Azerbaijan said on Monday it had arrested five of its nationals for spying for Iran after a rise in tensions between the neighbours, which regard each other with mutual suspicion.
The arrests came after Baku and Tehran accused each other last week of hostile rhetoric.
Baku’s security services said the arrests were made as part of “measures aimed at countering intelligence-disruptive activities carried out by Iranian secret services against Azerbaijan”.
It said the five people had been gathering information about the military — including the procurement of Israeli and Turkish drones — and about the country’s energy infrastructure.
Earlier this month, the Baku authorities arrested 17 men they said belonged to an “illegal armed group set up by Iran on Azerbaijani territory”.
On Friday, Azerbaijan summoned the Iranian ambassador to complain about “threatening rhetoric” coming from Tehran.
The day before, the Iranian foreign ministry had handed Azerbaijan’s envoy a note of protest over “anti-Iran” comments by Baku officials.

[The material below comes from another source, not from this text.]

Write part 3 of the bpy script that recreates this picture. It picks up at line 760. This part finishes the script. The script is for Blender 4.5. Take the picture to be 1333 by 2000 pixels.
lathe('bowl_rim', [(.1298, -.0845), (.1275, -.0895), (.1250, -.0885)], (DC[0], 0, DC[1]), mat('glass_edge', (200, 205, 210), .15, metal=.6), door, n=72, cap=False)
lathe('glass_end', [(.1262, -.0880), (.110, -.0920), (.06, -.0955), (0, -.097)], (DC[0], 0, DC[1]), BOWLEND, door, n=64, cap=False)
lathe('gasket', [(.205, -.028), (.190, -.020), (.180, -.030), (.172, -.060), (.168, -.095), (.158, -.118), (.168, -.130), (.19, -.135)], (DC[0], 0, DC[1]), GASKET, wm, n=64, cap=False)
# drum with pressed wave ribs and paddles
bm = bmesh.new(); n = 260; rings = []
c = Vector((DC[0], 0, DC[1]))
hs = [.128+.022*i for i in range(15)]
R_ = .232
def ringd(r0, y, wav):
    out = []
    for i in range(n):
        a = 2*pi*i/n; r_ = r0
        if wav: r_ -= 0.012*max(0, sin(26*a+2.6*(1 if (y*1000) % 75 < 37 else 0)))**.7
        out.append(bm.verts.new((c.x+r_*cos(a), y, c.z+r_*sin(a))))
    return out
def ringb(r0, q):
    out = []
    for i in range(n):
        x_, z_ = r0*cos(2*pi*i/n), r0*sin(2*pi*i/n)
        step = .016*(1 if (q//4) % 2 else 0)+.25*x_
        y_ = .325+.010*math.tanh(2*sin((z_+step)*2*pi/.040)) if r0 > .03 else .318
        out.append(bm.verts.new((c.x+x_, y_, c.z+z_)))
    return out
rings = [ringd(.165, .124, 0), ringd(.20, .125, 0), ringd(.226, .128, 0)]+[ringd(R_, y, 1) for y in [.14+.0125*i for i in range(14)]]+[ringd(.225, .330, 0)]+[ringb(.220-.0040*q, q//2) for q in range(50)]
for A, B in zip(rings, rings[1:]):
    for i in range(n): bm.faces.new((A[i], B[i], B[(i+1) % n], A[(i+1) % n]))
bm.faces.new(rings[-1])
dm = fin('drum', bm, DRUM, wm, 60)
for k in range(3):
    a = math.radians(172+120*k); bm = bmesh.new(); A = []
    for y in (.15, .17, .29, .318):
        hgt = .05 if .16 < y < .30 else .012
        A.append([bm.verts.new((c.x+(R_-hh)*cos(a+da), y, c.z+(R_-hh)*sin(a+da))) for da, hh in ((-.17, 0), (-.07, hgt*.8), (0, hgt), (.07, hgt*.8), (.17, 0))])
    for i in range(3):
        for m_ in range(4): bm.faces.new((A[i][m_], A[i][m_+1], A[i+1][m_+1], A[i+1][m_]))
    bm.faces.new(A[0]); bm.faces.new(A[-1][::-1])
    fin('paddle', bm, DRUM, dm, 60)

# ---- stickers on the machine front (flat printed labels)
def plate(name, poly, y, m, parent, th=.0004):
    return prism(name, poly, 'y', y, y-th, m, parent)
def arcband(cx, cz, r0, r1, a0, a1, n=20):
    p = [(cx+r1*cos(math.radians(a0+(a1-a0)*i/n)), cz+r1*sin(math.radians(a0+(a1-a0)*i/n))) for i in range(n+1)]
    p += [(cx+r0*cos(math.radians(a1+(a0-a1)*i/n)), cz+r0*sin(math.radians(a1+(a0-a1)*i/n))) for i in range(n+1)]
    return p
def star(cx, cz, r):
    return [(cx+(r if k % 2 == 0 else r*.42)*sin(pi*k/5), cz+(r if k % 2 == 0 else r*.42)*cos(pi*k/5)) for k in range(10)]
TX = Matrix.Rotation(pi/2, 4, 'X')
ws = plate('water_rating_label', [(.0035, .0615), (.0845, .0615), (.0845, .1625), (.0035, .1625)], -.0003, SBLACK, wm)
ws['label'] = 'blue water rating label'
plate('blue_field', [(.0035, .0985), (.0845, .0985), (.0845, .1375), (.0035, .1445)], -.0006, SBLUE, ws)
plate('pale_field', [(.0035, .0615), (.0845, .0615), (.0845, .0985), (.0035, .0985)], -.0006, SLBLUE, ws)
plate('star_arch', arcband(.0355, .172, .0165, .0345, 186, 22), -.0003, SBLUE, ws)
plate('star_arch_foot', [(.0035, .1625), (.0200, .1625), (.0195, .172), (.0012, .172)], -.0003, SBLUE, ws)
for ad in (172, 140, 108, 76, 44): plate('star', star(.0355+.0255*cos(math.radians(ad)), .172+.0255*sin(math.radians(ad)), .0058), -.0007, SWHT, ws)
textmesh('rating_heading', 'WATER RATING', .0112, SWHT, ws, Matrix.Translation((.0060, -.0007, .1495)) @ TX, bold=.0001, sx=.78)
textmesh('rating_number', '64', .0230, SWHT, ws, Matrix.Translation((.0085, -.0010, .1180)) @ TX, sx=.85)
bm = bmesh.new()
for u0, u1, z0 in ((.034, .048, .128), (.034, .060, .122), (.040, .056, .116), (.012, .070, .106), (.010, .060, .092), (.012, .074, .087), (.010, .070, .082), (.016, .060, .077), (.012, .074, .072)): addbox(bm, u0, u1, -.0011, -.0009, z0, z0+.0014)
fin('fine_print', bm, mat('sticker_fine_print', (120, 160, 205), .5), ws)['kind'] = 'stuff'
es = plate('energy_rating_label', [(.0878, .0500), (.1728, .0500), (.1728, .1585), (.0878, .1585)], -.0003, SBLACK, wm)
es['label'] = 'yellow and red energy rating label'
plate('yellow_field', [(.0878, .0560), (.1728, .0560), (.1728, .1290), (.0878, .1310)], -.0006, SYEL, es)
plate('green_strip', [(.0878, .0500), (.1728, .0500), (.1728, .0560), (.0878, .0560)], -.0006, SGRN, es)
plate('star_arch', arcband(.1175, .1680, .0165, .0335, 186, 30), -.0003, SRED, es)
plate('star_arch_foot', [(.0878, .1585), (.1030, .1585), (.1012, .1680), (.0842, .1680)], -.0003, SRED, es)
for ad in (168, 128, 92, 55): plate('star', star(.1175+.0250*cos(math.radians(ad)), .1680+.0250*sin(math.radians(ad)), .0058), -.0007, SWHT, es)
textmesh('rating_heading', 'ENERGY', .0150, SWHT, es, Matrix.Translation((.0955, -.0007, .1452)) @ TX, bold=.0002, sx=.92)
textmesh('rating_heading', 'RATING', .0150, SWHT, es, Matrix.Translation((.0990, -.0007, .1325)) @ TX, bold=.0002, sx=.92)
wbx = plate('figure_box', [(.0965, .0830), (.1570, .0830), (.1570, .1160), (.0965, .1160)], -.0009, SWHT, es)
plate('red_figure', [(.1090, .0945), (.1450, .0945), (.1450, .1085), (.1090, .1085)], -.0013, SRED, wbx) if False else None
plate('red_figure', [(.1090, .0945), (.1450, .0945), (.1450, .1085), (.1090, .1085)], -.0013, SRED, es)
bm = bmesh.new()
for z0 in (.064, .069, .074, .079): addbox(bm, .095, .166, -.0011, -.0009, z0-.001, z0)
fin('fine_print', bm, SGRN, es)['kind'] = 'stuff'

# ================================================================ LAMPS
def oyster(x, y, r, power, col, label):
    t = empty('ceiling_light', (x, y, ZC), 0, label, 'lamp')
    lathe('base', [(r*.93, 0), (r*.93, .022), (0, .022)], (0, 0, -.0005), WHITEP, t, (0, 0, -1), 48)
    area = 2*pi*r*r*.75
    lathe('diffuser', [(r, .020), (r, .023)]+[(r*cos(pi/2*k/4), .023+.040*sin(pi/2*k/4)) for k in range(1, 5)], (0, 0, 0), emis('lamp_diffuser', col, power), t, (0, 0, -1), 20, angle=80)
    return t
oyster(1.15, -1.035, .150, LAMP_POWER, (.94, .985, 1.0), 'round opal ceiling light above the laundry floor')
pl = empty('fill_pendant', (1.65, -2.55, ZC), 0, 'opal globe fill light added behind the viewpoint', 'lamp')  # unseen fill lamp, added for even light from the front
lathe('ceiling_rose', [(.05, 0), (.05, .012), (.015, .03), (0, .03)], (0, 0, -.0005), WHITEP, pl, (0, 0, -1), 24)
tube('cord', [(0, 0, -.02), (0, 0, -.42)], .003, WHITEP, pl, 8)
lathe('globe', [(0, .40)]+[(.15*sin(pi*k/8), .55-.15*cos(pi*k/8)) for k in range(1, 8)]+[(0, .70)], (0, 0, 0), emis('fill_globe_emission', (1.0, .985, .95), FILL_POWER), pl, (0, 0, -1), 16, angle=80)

Iran, home to millions of ethnic Azerbaijanis, has long accused its smaller northern neighbour of fuelling separatist sentiment on its territory.
It has also been angered by Baku’s ambitions to set up a transport link along the Armenian-Iranian border which would connect mainland Azerbaijan to its exclave of Nakhichevan and then to Turkey.
Baku wants to limit Armenian jurisdiction over the so-called Zangezur land corridor, a project that would end its dependence on Iran for access to the Nakhichevan exclave.
The exclave is separated from Azerbaijan by the Armenian region of Zangezur.
The issue has emerged as the primary sticking point between Azerbaijan and Armenia, who fought two wars — in 2020 and in the 1990s — over the contested Nagorno-Karabakh region, to the east of Zangezur.
“Iran will not permit the blockage of its connection route with Armenia,” Iranian Foreign Minister Hossein Amir-Abdollahian said in October.
He said that “to secure that objective”, Iran had staged large-scale military drills in October on its border with Azerbaijan.
Relations between Baku and Tehran have been traditionally sour, as Turkic-speaking Azerbaijan is a close ally of Iran’s historical rival Turkey.
Iran is also suspicious of Azerbaijan’s military cooperation with Israel — a major arms supplier to Baku — saying Tel-Aviv could potentially use Azerbaijani territory as a bridgehead against Iran.